::: Data provided
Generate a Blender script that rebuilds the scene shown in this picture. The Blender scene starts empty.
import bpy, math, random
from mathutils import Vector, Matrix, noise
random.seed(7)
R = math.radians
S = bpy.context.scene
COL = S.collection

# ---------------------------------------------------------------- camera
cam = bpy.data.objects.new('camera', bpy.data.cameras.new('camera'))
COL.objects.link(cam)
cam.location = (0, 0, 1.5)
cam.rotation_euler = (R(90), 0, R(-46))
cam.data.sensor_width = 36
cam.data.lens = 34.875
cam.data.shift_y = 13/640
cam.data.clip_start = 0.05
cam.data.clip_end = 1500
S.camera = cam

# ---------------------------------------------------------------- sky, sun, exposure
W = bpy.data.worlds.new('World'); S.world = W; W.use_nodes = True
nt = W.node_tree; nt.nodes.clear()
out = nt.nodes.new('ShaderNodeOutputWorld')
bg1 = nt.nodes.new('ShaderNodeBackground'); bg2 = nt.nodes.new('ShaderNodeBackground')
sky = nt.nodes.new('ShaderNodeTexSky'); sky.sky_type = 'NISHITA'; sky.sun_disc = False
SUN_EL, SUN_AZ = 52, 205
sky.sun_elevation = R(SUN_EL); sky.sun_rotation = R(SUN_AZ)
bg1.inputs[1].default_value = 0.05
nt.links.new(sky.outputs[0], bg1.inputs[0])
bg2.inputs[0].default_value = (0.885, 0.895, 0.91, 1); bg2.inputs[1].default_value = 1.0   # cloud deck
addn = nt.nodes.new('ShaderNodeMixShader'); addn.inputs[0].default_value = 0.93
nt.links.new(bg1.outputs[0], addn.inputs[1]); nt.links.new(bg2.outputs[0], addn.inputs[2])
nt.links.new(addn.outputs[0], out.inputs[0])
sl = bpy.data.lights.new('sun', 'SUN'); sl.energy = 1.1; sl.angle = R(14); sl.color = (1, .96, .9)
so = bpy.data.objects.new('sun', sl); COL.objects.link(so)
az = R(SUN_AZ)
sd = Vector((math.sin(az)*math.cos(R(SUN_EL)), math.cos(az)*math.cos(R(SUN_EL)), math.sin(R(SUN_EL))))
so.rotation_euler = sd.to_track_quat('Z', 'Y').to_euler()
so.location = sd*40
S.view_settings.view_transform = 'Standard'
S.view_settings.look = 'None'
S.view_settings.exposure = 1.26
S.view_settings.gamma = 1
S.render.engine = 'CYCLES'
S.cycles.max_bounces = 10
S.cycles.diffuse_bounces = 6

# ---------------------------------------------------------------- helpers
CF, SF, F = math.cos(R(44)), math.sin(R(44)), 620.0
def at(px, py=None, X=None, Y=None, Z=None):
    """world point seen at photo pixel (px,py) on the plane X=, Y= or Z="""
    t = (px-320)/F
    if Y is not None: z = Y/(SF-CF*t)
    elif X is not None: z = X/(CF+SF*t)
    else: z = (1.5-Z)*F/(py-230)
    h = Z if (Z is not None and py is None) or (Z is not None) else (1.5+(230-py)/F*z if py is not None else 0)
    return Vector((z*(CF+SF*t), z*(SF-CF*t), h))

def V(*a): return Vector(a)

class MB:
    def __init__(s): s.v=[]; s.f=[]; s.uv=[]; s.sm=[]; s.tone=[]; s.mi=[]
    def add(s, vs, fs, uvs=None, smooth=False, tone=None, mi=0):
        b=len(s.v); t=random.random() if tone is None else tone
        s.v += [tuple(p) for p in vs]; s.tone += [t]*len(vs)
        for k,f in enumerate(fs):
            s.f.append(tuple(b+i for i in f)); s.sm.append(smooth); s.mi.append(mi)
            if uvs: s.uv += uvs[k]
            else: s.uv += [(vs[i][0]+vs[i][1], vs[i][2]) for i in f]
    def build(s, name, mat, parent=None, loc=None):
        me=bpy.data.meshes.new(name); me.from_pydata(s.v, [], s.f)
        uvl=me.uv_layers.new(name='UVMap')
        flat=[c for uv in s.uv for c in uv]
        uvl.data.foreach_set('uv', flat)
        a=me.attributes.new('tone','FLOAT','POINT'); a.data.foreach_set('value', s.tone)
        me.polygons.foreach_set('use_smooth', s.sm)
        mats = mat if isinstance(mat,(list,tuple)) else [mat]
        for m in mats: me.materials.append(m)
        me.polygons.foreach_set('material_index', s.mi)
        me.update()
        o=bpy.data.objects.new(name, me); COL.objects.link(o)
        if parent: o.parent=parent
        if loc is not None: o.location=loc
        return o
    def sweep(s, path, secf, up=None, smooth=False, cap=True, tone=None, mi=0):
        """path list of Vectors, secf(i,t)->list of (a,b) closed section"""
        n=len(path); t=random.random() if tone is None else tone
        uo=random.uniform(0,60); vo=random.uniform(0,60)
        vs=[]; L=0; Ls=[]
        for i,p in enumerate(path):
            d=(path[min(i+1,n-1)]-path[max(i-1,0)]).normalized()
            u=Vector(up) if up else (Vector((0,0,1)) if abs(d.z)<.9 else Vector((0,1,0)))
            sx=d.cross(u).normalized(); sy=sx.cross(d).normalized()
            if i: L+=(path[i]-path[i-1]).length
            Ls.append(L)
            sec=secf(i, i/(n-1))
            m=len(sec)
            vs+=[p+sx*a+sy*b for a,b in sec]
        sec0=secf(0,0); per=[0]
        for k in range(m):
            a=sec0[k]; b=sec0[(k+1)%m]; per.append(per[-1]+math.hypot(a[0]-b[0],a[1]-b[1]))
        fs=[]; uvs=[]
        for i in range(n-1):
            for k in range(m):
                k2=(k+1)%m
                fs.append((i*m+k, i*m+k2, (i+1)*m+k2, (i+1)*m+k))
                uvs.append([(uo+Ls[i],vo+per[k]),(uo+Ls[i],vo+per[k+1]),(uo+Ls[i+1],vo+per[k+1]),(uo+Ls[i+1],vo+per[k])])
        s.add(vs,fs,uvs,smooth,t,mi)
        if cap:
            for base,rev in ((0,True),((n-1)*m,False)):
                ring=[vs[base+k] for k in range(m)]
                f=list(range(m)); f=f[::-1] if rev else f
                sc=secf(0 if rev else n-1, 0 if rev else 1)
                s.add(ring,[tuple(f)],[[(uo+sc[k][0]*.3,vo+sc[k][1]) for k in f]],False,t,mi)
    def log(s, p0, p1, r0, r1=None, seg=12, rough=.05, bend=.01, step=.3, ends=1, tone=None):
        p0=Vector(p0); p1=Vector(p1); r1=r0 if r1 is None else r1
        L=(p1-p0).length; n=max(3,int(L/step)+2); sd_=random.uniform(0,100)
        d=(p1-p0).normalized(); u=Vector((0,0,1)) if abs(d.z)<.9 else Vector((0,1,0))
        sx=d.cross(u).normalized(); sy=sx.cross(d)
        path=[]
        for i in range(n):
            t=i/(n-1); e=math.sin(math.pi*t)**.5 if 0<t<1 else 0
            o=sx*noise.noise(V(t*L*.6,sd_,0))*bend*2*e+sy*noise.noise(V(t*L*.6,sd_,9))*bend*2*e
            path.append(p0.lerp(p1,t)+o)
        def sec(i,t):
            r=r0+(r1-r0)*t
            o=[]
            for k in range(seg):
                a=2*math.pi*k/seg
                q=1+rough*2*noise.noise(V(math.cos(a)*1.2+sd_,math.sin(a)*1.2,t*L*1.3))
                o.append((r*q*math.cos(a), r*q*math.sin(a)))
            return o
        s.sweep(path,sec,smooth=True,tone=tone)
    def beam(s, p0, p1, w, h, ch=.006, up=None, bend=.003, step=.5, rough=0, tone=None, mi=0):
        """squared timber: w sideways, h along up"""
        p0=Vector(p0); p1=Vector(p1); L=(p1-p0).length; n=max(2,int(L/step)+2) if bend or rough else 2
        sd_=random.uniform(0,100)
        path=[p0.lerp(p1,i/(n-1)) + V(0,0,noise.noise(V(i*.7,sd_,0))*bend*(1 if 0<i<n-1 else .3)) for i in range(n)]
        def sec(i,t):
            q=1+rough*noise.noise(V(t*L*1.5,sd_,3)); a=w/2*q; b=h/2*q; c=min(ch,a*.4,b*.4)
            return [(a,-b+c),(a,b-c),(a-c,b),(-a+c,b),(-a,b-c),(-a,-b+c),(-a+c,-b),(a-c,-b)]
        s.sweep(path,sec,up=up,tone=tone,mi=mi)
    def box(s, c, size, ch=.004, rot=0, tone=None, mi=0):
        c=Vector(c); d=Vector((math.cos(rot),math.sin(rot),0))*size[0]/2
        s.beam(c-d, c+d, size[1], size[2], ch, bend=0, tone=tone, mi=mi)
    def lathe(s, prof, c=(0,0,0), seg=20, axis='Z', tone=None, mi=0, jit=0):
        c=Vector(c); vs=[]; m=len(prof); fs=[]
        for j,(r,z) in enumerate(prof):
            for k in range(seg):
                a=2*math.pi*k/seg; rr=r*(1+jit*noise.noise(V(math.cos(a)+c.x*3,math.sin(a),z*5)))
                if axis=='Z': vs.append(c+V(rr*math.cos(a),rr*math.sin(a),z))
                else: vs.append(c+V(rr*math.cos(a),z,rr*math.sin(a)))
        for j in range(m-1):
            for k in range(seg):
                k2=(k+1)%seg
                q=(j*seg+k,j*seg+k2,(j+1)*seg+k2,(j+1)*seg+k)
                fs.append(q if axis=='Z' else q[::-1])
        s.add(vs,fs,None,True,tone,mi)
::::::
*Set problem*.
Quote verbatim the opening lines of the listing above, ending with the line where "COL = S.collection" appears; include both endpoints and nothing more.

*Written answer*.
Generate a Blender script that rebuilds the scene shown in this picture. The Blender scene starts empty.
import bpy, math, random
from mathutils import Vector, Matrix, noise
random.seed(7)
R = math.radians
S = bpy.context.scene
COL = S.collection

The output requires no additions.